18/5/2008
Da alcuni giorni Napoli brucia senza sosta a tutte le ore, bruciano in cento luoghi i cumuli di spazzatura, ai quali cittadini inferociti appiccano le fiamme innalzando roghi sacrificali generatori di micidiale diossina, ardono i campi rom, situati nella disperata periferia cittadina, ad opera di criminali applauditi da una folla divenuta intollerante e xenofoba, bruciano “e cervelle” a tutti i napoletani che, stretti tra rifiuti ubiquitari, criminalità diffusa, traffico impazzito e disoccupazione da record, vedono la loro città abbandonata ad un destino atroce, ma soprattutto va in fumo definitivamente una grande e gloriosa capitale dopo 2500 anni di storia invidiata, che non ha conosciuto né il ghetto, né l’Inquisizione, costretta ad un’esistenza da quarto mondo senza speranza di riscatto o di redenzione.

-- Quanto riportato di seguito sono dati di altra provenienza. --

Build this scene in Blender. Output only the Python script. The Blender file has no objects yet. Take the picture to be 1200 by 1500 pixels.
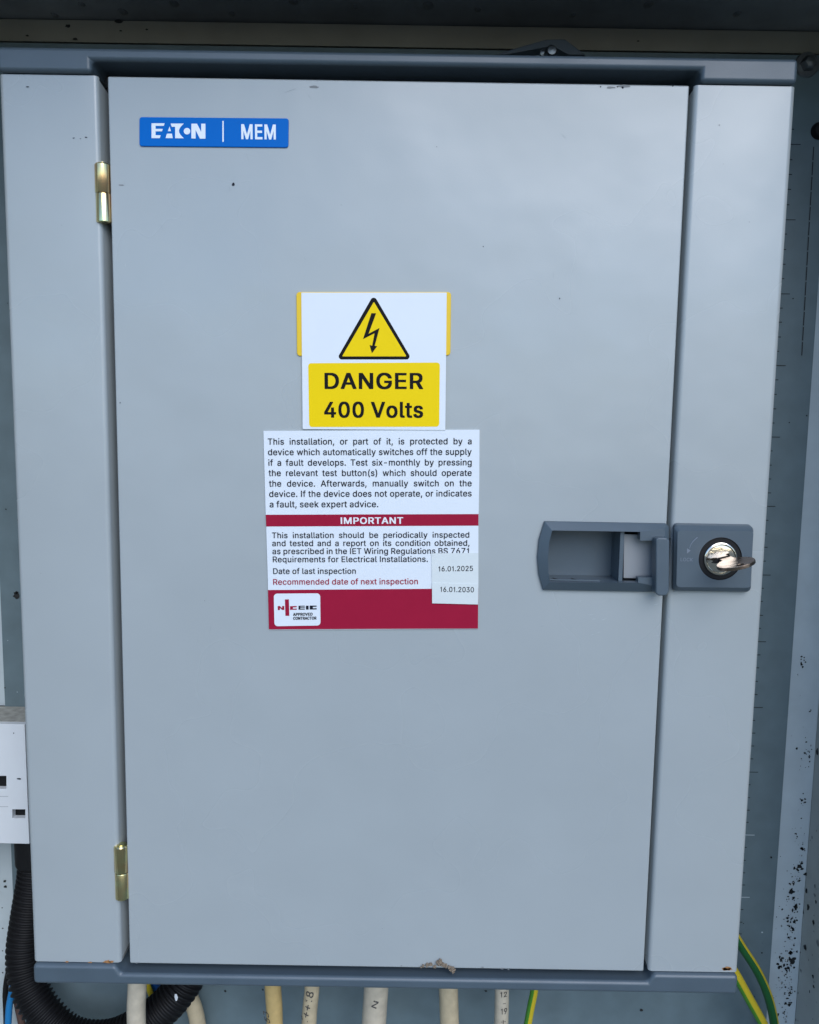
import bpy, bmesh, math, random
from mathutils import Vector, Matrix, noise
from mathutils.geometry import tessellate_polygon
random.seed(7)
R = math.radians
S = bpy.context.scene
COL = S.collection

# ------------------------------------------------------------------ camera
CAM = Vector((0.01131, -0.54831, 0.09014))
PITCH, ROLL, F = -0.114187, 0.015645, 1200.0
_fw = Vector((0, math.cos(PITCH), math.sin(PITCH)))
_r0 = Vector((1, 0, 0)); _u0 = _r0.cross(_fw)
_r = _r0 * math.cos(ROLL) + _u0 * math.sin(ROLL)
_u = _u0 * math.cos(ROLL) - _r0 * math.sin(ROLL)
cd = bpy.data.cameras.new('camera'); cam = bpy.data.objects.new('camera', cd); COL.objects.link(cam)
m3 = Matrix((_r, _u, -_fw)).transposed()
cam.matrix_world = Matrix.Translation(CAM) @ m3.to_4x4()
cd.sensor_fit = 'HORIZONTAL'; cd.sensor_width = 36; cd.lens = 36.0
cd.clip_start = 0.02; cd.clip_end = 400
S.camera = cam

# ------------------------------------------------------------------ light
SUN_EL, SUN_AZ = 36, 162
w = bpy.data.worlds.new('World'); S.world = w; w.use_nodes = True
nt = w.node_tree; nt.nodes.clear()
sky = nt.nodes.new('ShaderNodeTexSky'); sky.sky_type = 'NISHITA'; sky.sun_disc = False
sky.sun_elevation = R(SUN_EL); sky.sun_rotation = R(SUN_AZ)
sky.air_density = 1.0; sky.dust_density = 0.6; sky.ozone_density = 6.0
bg = nt.nodes.new('ShaderNodeBackground'); bg.inputs['Strength'].default_value = 0.15
wo = nt.nodes.new('ShaderNodeOutputWorld')
nt.links.new(sky.outputs[0], bg.inputs[0]); nt.links.new(bg.outputs[0], wo.inputs[0])
sd = bpy.data.lights.new('sun', 'SUN'); sd.energy = 1.38; sd.angle = R(46); sd.color = (1, .99, .975)
sun = bpy.data.objects.new('sun', sd); COL.objects.link(sun)
_e, _a = R(SUN_EL), R(SUN_AZ)
sdir = Vector((math.sin(_a) * math.cos(_e), math.cos(_a) * math.cos(_e), math.sin(_e)))
sun.rotation_euler = (-sdir).to_track_quat('-Z', 'Y').to_euler(); sun.location = sdir * 5
S.render.engine = 'CYCLES'
S.view_settings.view_transform = 'Standard'; S.view_settings.look = 'None'
S.view_settings.gamma = 1; S.view_settings.exposure = 0.5
S.view_settings.use_curve_mapping = False

# ------------------------------------------------------------------ helpers
def W(px, py, y=0.0):
    """measured photo point -> world point on the vertical plane at depth y"""
    d = _fw * F + _r * (px - 600) - _u * (py - 750)
    return CAM + d * ((y - CAM.y) / d.y)

class MB:
    def __init__(s): s.v = []; s.f = []; s.m = []; s.sm = []
    def add(s, verts, faces, mat=0, smooth=False):
        o = len(s.v); s.v += [Vector(p) for p in verts]
        for f in faces:
            s.f.append([i + o for i in f]); s.m.append(mat); s.sm.append(smooth)
        return s
    def flat(s, pts, mat=0):                       # n-gon of world points
        return s.add(pts, [list(range(len(pts)))], mat)
    def fpx(s, pts, y, mat=0): return s.flat([W(a, b, y) for a, b in pts], mat)
    def prism(s, ring, y1, mat=0, holes=()):       # ring: world points on one y plane, pushed to y1
        rings = [list(ring)] + [list(h) for h in holes]
        if not holes:
            n = len(ring); back = [Vector((p.x, y1, p.z)) for p in ring]
            fs = [list(range(n)), list(range(2 * n - 1, n - 1, -1))]
            fs += [[i, n + i, n + (i + 1) % n, (i + 1) % n] for i in range(n)]
            return s.add(list(ring) + back, fs, mat)
        tris = tessellate_polygon(rings); allp = [p for r_ in rings for p in r_]; n = len(allp)
        back = [Vector((p.x, y1, p.z)) for p in allp]
        fs = [list(t) for t in tris] + [[n + t[2], n + t[1], n + t[0]] for t in tris]
        o = 0
        for r_ in rings:
            k = len(r_)
            fs += [[o + i, n + o + i, n + o + (i + 1) % k, o + (i + 1) % k] for i in range(k)]
            o += k
        return s.add(allp + back, fs, mat)
    def ppx(s, pts, y0, y1, mat=0): return s.prism([W(a, b, y0) for a, b in pts], y1, mat)
    def box(s, a, b, mat=0):
        x0, y0, z0 = a; x1, y1, z1 = b
        return s.prism([Vector(p) for p in ((x0, y0, z0), (x1, y0, z0), (x1, y0, z1), (x0, y0, z1))], y1, mat)
    def tube(s, path, rad, n=16, mat=0, caps=True, stripe=None):
        """path: world points; rad: number or function of index; stripe: function(k)->material"""
        P = [Vector(p) for p in path]; V = []; up = Vector((0, -1, 0))
        for i, p in enumerate(P):
            t = (P[min(i + 1, len(P) - 1)] - P[max(i - 1, 0)]).normalized()
            a = up - t * up.dot(t)
            if a.length < 1e-4: a = Vector((1, 0, 0)) - t * t.x
            a.normalize(); b = t.cross(a); r_ = rad(i) if callable(rad) else rad
            V += [p + (a * math.cos(2 * math.pi * k / n) + b * math.sin(2 * math.pi * k / n)) * r_ for k in range(n)]
        o = len(s.v); s.v += V
        for i in range(len(P) - 1):
            for k in range(n):
                s.f.append([o + i * n + k, o + i * n + (k + 1) % n, o + (i + 1) * n + (k + 1) % n, o + (i + 1) * n + k])
                s.m.append(stripe(k) if stripe else mat); s.sm.append(True)
        if caps:
            s.f.append([o + k for k in range(n)][::-1]); s.m.append(mat); s.sm.append(False)
            e = o + (len(P) - 1) * n
            s.f.append([e + k for k in range(n)]); s.m.append(mat); s.sm.append(False)
        return s
    def lathe(s, c, prof, n=48, mat=0):
        """axis along y through c; prof = list of (radius, y)"""
        o = len(s.v)
        for r_, y in prof:
            s.v += [Vector((c.x + r_ * math.cos(2 * math.pi * k / n), y, c.z + r_ * math.sin(2 * math.pi * k / n))) for k in range(n)]
        for i in range(len(prof) - 1):
            for k in range(n):
                s.f.append([o + i * n + k, o + i * n + (k + 1) % n, o + (i + 1) * n + (k + 1) % n, o + (i + 1) * n + k])
                s.m.append(mat); s.sm.append(True)
        s.f.append([o + k for k in range(n)]); s.m.append(mat); s.sm.append(False)
        e = o + (len(prof) - 1) * n
        s.f.append([e + k for k in range(n)][::-1]); s.m.append(mat); s.sm.append(False)
        return s
    def blob(s, c, r_, mat=0, sx=1.0, sz=1.0, n=11):   # ragged flat fleck on a y plane
        ph = random.random() * 50
        pts = []
        for k in range(n):
            a = 2 * math.pi * k / n
            q = r_ * (0.55 + 0.75 * abs(noise.noise(Vector((math.cos(a) * 1.3 + ph, math.sin(a) * 1.3, ph)))) + .25 * random.random())
            pts.append(Vector((c.x + q * sx * math.cos(a), c.y, c.z + q * sz * math.sin(a))))
        return s.flat(pts, mat)
    def build(s, name, mats, parent=None, bevel=0, seg=3, angle=35):
        me = bpy.data.meshes.new(name)
        off = Vector((0, 0, 0)); q = parent
        while q is not None: off += q.location; q = q.parent
        me.from_pydata([p - off for p in s.v], [], s.f)
        for m_ in (mats if isinstance(mats, (list, tuple)) else [mats]): me.materials.append(m_)
        for p, m_, k in zip(me.polygons, s.m, s.sm): p.material_index = m_; p.use_smooth = k or bevel > 0
        bm = bmesh.new(); bm.from_mesh(me); bmesh.ops.recalc_face_normals(bm, faces=bm.faces); bm.to_mesh(me); bm.free()
        me.update(); me.set_sharp_from_angle(angle=R(angle))
        o = bpy.data.objects.new(name, me); COL.objects.link(o); o.parent = parent
        if bevel:
            b = o.modifiers.new('bevel', 'BEVEL'); b.width = bevel; b.segments = seg
            b.limit_method = 'ANGLE'; b.angle_limit = R(30); b.harden_normals = True
        return o

def thing(name, label, cat, loc, group=None):
    o = bpy.data.objects.new(name, None); o.empty_display_size = .02; COL.objects.link(o)
    o.location = loc; o['label'] = label; o['category'] = cat
    if group: o['group'] = group
    return o
def tag(o, label, cat, group=None):
    o['label'] = label; o['category'] = cat
    if group: o['group'] = group
    return o

def rrect(c4, r_, n=6):
    """rounded quad from four photo corners TL,TR,BR,BL, radius in photo pixels"""
    out = []
    for i in range(4):
        p = Vector(c4[i]); a = Vector(c4[i - 1]); b = Vector(c4[(i + 1) % 4])
        da = (a - p).normalized(); db = (b - p).normalized()
        s0 = p + da * r_; s1 = p + db * r_; cen = s0 + db * r_
        for k in range(n + 1):
            t = k / n * math.pi / 2
            q = cen - db * r_ * math.cos(t) - da * r_ * math.sin(t)
            out.append((q.x, q.y))
    return out

def spline(pts, n):
    P = [Vector(p) for p in pts]; out = []
    for i in range(len(P) - 1):
        a = P[max(i - 1, 0)]; b = P[i]; c = P[i + 1]; d = P[min(i + 2, len(P) - 1)]
        for k in range(n):
            t = k / n
            out.append(.5 * ((2 * b) + (c - a) * t + (2 * a - 5 * b + 4 * c - d) * t * t + (3 * b - a - 3 * c + d) * t ** 3))
    out.append(P[-1]); return out
def resample(P, step):
    out = [P[0]]; acc = 0
    for i in range(1, len(P)):
        a, b = P[i - 1], P[i]; L = (b - a).length; t = step - acc
        while t <= L: out.append(a + (b - a) * (t / L)); t += step
        acc = (acc + L) % step
    return out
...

Il fuoco ha sempre rappresentato un segno di purificazione e di rigenerazione, dalla Bibbia alle antiche vestali romane, ma le fiamme napoletane sono quelle dell’inferno dantesco, simbolo di un castigo divino al quale non ci si può opporre, producono solo cenere e distruzione.
La furia devastatrice che si sta scatenando in questi giorni è sintomo di un malessere che ha colpito il cuore pulsante e la stessa anima tollerante della città.
Gli zingari non sono i soli disperati che vivono ai margini della società, vi sono moltitudini di accattoni, di senza casa accampati all’addiaccio, di sbandati che vivono alla giornata, di disoccupati costretti ad una minacciosa quanto sterile protesta.
Attenti che non venga in mente a qualcuno che si possa risolvere questo ed altri problemi scatenando un gigantesco falò.